You Seein’ A Pattern Here?

A Geezer’s Notebook, By Jim Foster

I don’t know if you are into fairy tales these days, other than the one you just told your wife about why the car is upside down in the snow on your neighbour’s lawn, or the one you just told your husband about why you need to borrow his Visa since yours is in the shop. Do kids still read them? Fairy tale folks are a bit strange. Several years ago a team of Halifax doctors decided Winnie the Pooh is obsessive-compulsive, Eeyore is chronically depressed and the rest of the folks in the Hundred Acre Wood need to spend a few hours on a psychiatrist’s couch. Do kids nowadays even know who Christopher and Pooh are? We did.

Apparently Pooh’s magical world is inhabited by some seriously troubled individuals. To be honest the doctors weren’t all that serious, but still the mental stability of the characters worries me.

I suspected for some time Pooh and Piglet were a trifle odd, but I didn’t want to be the one to tell the kids that their little friends from Fairyland are more than a little disturbed.

If it was just Pooh and Piglet, we could live with it. But I’m afraid Christopher Robin is a bubble off plumb as well. Any kid who wanders around in the middle of winter in short pants and knee socks (although he is English and they don’t know any better) could probably do with an hour or so under an electric hat.

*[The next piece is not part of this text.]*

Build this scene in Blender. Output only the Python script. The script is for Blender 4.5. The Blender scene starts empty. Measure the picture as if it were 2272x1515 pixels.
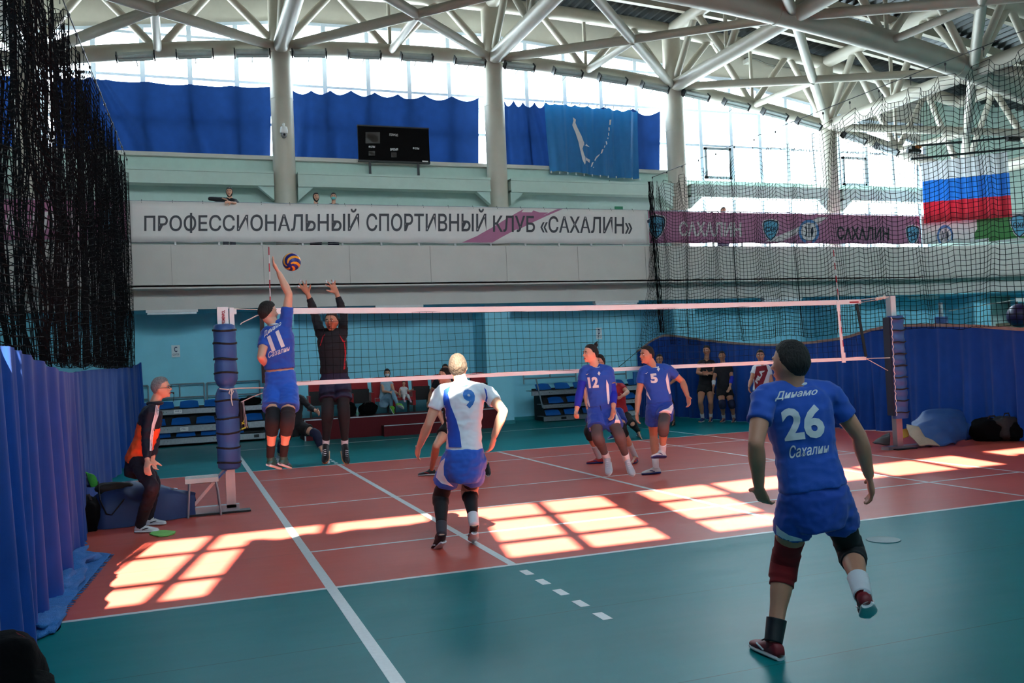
import bpy, bmesh, math, random
from math import sin, cos, pi, radians, sqrt, atan2
from mathutils import Vector as V, Matrix, noise
from mathutils.bvhtree import BVHTree
random.seed(7)
SC = bpy.context.scene
COL = SC.collection
# ---------------------------------------------------------------- camera, sky, sun, exposure
FPX, CAM = 1998.46, V((-5.5627, -11.6759, 1.7223))
_y, _p, _r = radians(20.192), radians(1.176), radians(-2.494)
FW = V((sin(_y)*cos(_p), cos(_y)*cos(_p), sin(_p)))
_rt = V((cos(_y), -sin(_y), 0)); _up = _rt.cross(FW)
RT = _rt*cos(_r) + _up*sin(_r); UP = _up*cos(_r) - _rt*sin(_r)
cd = bpy.data.cameras.new('camera'); cam = bpy.data.objects.new('camera', cd); COL.objects.link(cam)
cd.lens = 36*FPX/2272; cd.clip_end = 200
cam.matrix_world = Matrix(((RT.x, UP.x, -FW.x, CAM.x), (RT.y, UP.y, -FW.y, CAM.y), (RT.z, UP.z, -FW.z, CAM.z), (0, 0, 0, 1)))
SC.camera = cam
vs = SC.view_settings; vs.view_transform = 'Standard'; vs.look = 'None'; vs.gamma = 1; vs.use_curve_mapping = False
vs.exposure = 1.42
w = bpy.data.worlds.new('sky'); SC.world = w; w.use_nodes = True
nt = w.node_tree; bg = nt.nodes['Background']
tc = nt.nodes.new('ShaderNodeTexCoord'); sx = nt.nodes.new('ShaderNodeSeparateXYZ'); rp = nt.nodes.new('ShaderNodeValToRGB')
nt.links.new(tc.outputs['Generated'], sx.inputs[0]); nt.links.new(sx.outputs['Z'], rp.inputs[0]); nt.links.new(rp.outputs[0], bg.inputs[0])
rp.color_ramp.elements[0].position = 0.0; rp.color_ramp.elements[0].color = (.55, .60, .62, 1)
rp.color_ramp.elements[1].position = 0.03; rp.color_ramp.elements[1].color = (.88, .97, 1.0, 1)
e = rp.color_ramp.elements.new(0.9); e.color = (.62, .80, 1.0, 1)
bg.inputs[1].default_value = 13
TAN, SX = .957, .215                      # the sun's elevation tangent and drift, read from the patches on the floor
sun = bpy.data.lights.new('sun', 'SUN'); sun.energy = 32; sun.angle = radians(.53); sun.color = (1, .93, .80)
so = bpy.data.objects.new('sun', sun); COL.objects.link(so)
so.location = (-10, -40, 30)
so.rotation_euler = V((SX, 1, -TAN)).to_track_quat('-Z', 'Y').to_euler()
def portal(name, loc, rot, sx_, sy_):
    l = bpy.data.lights.new(name, 'AREA'); l.shape = 'RECTANGLE'; l.size = sx_; l.size_y = sy_; l.cycles.is_portal = True
    o = bpy.data.objects.new(name, l); COL.objects.link(o); o.location = loc; o.rotation_euler = rot
portal('window_light_far', (4, 13.15, 8.6), (radians(-90), 0, 0), 34, 8.6)
portal('window_light_near', (0, -12.5, 9.0), (radians(90), 0, 0), 40, 4)
# ---------------------------------------------------------------- helpers
def ray(x, y): return (FW + RT*((x-1136)/FPX) - UP*((y-757.5)/FPX))
def at(x, y, d): return CAM + ray(x, y)*d                    # a point at camera depth d
def onp(x, y, ax, val):                                       # a point on the plane axis = val
    r = ray(x, y); return CAM + r*((val-CAM[ax])/r[ax])
def dep(p): return (V(p)-CAM).dot(FW)
def lin(c):
    return tuple(((v/255)/12.92 if v/255 <= .04045 else ((v/255+.055)/1.055)**2.4) for v in c)
MATS = {}
def mat(name, rgb, rough=.6, metal=0, var=.08, vscale=6, bump=0, bscale=40, spec=.5, transl=0, sheen=0, emit=None, alpha=1, coat=0, stretch=(1, 1, 1)):
    if name in MATS: return MATS[name]
    m = bpy.data.materials.new(name); MATS[name] = m; m.use_nodes = True
    n = m.node_tree; b = n.nodes['Principled BSDF']; L = n.links.new
    col = lin(rgb)
    tcn = n.nodes.new('ShaderNodeTexCoord'); mp = n.nodes.new('ShaderNodeMapping'); mp.inputs['Scale'].default_value = stretch
    L(tcn.outputs['Object'], mp.inputs[0])
    nz = n.nodes.new('ShaderNodeTexNoise'); nz.inputs['Scale'].default_value = vscale; nz.inputs['Detail'].default_value = 4
    L(mp.outputs[0], nz.inputs['Vector'])
    cr = n.nodes.new('ShaderNodeValToRGB'); L(nz.outputs[0], cr.inputs[0])
    cr.color_ramp.elements[0].position = .3; cr.color_ramp.elements[1].position = .7
    cr.color_ramp.elements[0].color = (*[max(0, c*(1-var)) for c in col], 1); cr.color_ramp.elements[1].color = (*[min(1, c*(1+var)) for c in col], 1)
    L(cr.outputs[0], b.inputs['Base Color'])
    b.inputs['Roughness'].default_value = rough; b.inputs['Metallic'].default_value = metal
    b.inputs['Specular IOR Level'].default_value = spec
    if coat: b.inputs['Coat Weight'].default_value = coat
    if sheen: b.inputs['Sheen Weight'].default_value = sheen
    if bump:
        nb = n.nodes.new('ShaderNodeTexNoise'); nb.inputs['Scale'].default_value = bscale; nb.inputs['Detail'].default_value = 3
        L(mp.outputs[0], nb.inputs['Vector'])
        bm_ = n.nodes.new('ShaderNodeBump'); bm_.inputs['Strength'].default_value = bump; bm_.inputs['Distance'].default_value = .02
        L(nb.outputs[0], bm_.inputs['Height']); L(bm_.outputs[0], b.inputs['Normal'])
    if transl:
        tr = n.nodes.new('ShaderNodeBsdfTranslucent'); L(cr.outputs[0], tr.inputs[0]); mx = n.nodes.new('ShaderNodeMixShader'); mx.inputs[0].default_value = transl
        L(b.outputs[0], mx.inputs[1]); L(tr.outputs[0], mx.inputs[2]); L(mx.outputs[0], n.nodes['Material Output'].inputs[0])
    if emit: b.inputs['Emission Color'].default_value = (*lin(emit[0]), 1); b.inputs['Emission Strength'].default_value = emit[1]
    return m
def glass_mat():
    m = bpy.data.materials.new('window_glass'); m.use_nodes = True; n = m.node_tree; L = n.links.new
    t = n.nodes.new('ShaderNodeBsdfTransparent'); t.inputs[0].default_value = (.93, .97, .98, 1)
    g = n.nodes.new('ShaderNodeBsdfGlossy'); g.inputs['Roughness'].default_value = .03
    nz = n.nodes.new('ShaderNodeTexNoise'); nz.inputs['Scale'].default_value = 2; ma = n.nodes.new('ShaderNodeMath'); ma.operation = 'MULTIPLY_ADD'
    L(nz.outputs[0], ma.inputs[0]); ma.inputs[1].default_value = .03; ma.inputs[2].default_value = .05
    mx = n.nodes.new('ShaderNodeMixShader'); L(ma.outputs[0], mx.inputs[0]); L(t.outputs[0], mx.inputs[1]); L(g.outputs[0], mx.inputs[2])
    L(mx.outputs[0], n.nodes['Material Output'].inputs[0]); return m
GLASS = glass_mat()
def link(name, me, parent=None):
    o = bpy.data.objects.new(name, me); COL.objects.link(o)
    if parent: o.parent = parent
    return o
def tag(o, label=None, cat=None, group=None, kind=None):
    if label: o['label'] = label
    if cat: o['category'] = cat
    if group: o['group'] = group
    if kind: o['kind'] = kind
    return o
def thing(name, label, cat, loc=(0, 0, 0), group=None, rz=0):
    o = link(name, None); o.location = loc; o.rotation_euler = (0, 0, rz); o.empty_display_size = .1
    return tag(o, label, cat, group)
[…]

I suspect his procreative abilities may be in jeopardy as well. Any man who has ever waded up to his waist in Georgian Bay on the 24th of May will vouch for that.

I’m afraid most of the characters in the storybooks are long overdue for a psychiatric assessment.

The Emperor who showed up at court wearing nothing but his crown and bedroom slippers sounds like a winner. If you ever meet him on the main street and he asks you to guess what’s under his raincoat, it won’t be an outfit by Georgio Armani.

Fairy tales are filled with weird characters. Jack, you remember him; he was the kid who peddled off his mother’s cow for a handful of magic beans. Jack was at best a simpleton, but alas he was also a thief. He robbed the poor giant blind. All the giant (I think his name was Fee Fi Fo Fum) had left after his wife took off was a bag of gold, a singing harp, and a chicken who laid golden eggs – none of the stuff was covered under his homeowner’s policy and Jack swiped it all. Pinocchio was a compulsive liar who apparently talks to crickets. Not even Mackenzie King did that.

Almost all the women in these stories seem to have a problem with male-female relationships that sometimes leads to violence. Little Red Riding Hood murders a wolf, an endangered species, just because he ate her grandmother. After the estate was settled, she ran off with Prince Charming

Goldilocks breaks into the three bears’ house. (Bears too are endangered creatures. Do you see a pattern here?) They came back from the circus (Poppa rides a bicycle in an animal act) to find two broken chairs, no food, and some girl peeking over the blankets of Baby Bear’s cot. She runs off with Prince Charming without a thought about Baby Bear who is left trying to explain to his mother where the blonde came from and you know she’s won’t believe a word of it. His old man is no help. He just stands there grinning.

Snow White roomed with seven of the scruffiest guys ever seen on the silver screen, then eats a poisoned apple some old dolly just hands her – not exactly a Rhodes Scholar, our Snowy. Along comes Prince Charming who throws her over the back of his horse and they ride off into the sunset – apparently to get married, although no one seems to remember getting an invitation to a Royal wedding.

Cinderella, now there’s a classic example of a girl who tried to rise above her station. The Provincial Conservatives would cut her down to size in a minute. Cindy has a steady job as a Molly Maid. No money, but she gets room and board, which is better than working part-time for minimum wage. With the dishes still in the sink, she skips out to a ball at the palace. It’s a long story, something about some guy with a shoe fetish but she marries Prince Charming. Rapunzel, who was the first woman to complain about split ends, lets her hair dangle out a tower and who should come clopping along? You guessed it – Prince Charming.

Have you noticed something familiar about these stories? They all ran off with the same dude, Prince Charming. These girls have a problem with men. Obviously, Charming has no problem with women – a scheduling problem maybe, but even then, it’s not his problem. The girls are so desperate to find a husband they are willing to share one.

My wife just mumbled that she knows one they can have for nothing. She’s very nice, but I think she may have a problem.